2007 Abstracts Stage 3

A Foucaultian Analysis of the Israeli-Arab Conflict: from early Zionism to Post-Colonialism

Objectives. It is my intention to demonstrate in my essay that colonialism still takes place across the world today, and that it finds its foundations entrenched firmly within the same prejudices which were used to justify the type of colonialism typical of 19th century Europe. For this purpose I will concentrate my investigation upon the most notorious and long-running of available examples; namely, the Israeli-Arab conflict and the Israeli occupation of Palestinian territories and the Palestinian people. As well as showing Israel to be a Western colony of the oldest and most classical type, Israel can be seen as a colony not just for its own sake, but as part of a wider Western “project” and belief system. Concepts. All of the above investigations will be conducted after an introduction to Foucault’s conceptions of Discourse and Power, which will themselves be applied to the investigation, as I believe they aptly provide an explanation for everything that has taken place regarding Palestine since the 19th century. I will also be depicting this narrative as part of a larger, even global Discourse. Sources. I will use Edward Said’s book Orientalism to explain how, in Foucaultian terms, a contrasting image of the East as opposed to the enlightened West was created over centuries until it has reached its current form which allows the West to justify the colonization of the Arab world, several books by Foucault, including Madness and Civilization and Discipline and Punish.
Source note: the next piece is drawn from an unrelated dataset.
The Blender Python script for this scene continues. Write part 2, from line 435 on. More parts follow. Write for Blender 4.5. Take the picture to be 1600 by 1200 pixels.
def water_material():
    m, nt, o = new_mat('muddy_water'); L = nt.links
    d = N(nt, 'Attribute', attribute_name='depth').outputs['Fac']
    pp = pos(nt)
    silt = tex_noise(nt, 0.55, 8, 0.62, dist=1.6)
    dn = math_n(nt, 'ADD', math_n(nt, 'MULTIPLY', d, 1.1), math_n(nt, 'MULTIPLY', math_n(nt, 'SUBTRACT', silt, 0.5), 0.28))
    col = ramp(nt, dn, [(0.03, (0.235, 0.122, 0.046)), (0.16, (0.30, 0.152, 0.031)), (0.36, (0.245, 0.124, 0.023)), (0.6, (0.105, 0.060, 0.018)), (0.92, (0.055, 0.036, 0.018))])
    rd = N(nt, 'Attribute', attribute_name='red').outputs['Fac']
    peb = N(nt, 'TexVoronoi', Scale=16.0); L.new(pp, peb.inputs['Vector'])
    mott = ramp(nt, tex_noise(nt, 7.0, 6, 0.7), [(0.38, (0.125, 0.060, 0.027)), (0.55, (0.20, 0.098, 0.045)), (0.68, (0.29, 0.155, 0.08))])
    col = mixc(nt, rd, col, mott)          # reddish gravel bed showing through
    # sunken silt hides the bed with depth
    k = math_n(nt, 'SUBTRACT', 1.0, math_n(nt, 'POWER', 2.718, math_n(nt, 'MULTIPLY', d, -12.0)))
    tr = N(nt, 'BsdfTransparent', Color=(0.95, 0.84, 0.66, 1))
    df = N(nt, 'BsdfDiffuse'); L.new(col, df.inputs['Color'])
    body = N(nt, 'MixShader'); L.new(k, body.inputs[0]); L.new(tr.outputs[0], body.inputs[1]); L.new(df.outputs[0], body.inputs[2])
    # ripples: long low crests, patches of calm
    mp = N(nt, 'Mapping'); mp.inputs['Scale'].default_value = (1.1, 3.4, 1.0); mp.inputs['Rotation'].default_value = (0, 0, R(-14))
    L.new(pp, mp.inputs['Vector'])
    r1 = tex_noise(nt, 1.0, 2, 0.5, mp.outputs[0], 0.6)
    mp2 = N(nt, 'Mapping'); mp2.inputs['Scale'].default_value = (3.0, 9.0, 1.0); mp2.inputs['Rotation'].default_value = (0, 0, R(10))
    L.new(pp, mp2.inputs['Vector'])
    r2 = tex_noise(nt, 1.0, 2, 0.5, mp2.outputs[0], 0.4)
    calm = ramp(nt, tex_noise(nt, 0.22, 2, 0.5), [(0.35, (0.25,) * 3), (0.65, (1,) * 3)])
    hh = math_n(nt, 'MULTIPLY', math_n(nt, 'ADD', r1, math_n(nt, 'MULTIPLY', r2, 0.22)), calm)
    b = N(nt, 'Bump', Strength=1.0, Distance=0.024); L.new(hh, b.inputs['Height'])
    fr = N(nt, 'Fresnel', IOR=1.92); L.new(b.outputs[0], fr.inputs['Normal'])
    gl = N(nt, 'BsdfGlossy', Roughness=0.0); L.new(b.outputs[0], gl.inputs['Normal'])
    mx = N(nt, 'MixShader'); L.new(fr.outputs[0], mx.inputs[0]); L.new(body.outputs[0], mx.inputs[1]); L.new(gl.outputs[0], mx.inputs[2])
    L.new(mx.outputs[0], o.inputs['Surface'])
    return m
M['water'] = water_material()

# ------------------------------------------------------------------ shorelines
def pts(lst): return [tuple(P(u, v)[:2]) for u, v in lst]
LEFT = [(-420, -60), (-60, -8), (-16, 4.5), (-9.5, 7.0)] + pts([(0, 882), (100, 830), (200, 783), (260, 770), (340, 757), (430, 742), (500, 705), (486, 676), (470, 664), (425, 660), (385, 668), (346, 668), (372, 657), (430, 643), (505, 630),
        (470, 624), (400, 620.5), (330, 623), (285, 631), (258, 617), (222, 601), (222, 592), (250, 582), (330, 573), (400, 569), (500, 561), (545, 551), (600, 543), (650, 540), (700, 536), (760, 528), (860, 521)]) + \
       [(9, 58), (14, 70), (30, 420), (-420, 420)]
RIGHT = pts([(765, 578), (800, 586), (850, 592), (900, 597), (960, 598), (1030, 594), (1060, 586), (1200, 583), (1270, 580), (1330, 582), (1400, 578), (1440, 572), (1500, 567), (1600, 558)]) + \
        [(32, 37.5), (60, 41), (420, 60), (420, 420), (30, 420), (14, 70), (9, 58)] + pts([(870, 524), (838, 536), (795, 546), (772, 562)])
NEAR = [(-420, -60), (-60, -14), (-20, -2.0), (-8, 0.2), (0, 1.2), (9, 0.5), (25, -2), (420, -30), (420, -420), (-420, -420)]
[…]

This will be accompanied by a scrapbook containing translated Israeli newspaper articles which will be referenced in the main body of work in order to support my claims regarding the workings of Israeli media discourse in perpetuating the above beliefs. Articles will refer not only to political events reflecting the reality of Israeli society’s perception of itself and its Arab population; they will also be used to illustrate the way in which the media in Israel contributes to Israeli colonialism through its irresponsible (and at time perhaps deliberate) use of everyday words and concepts.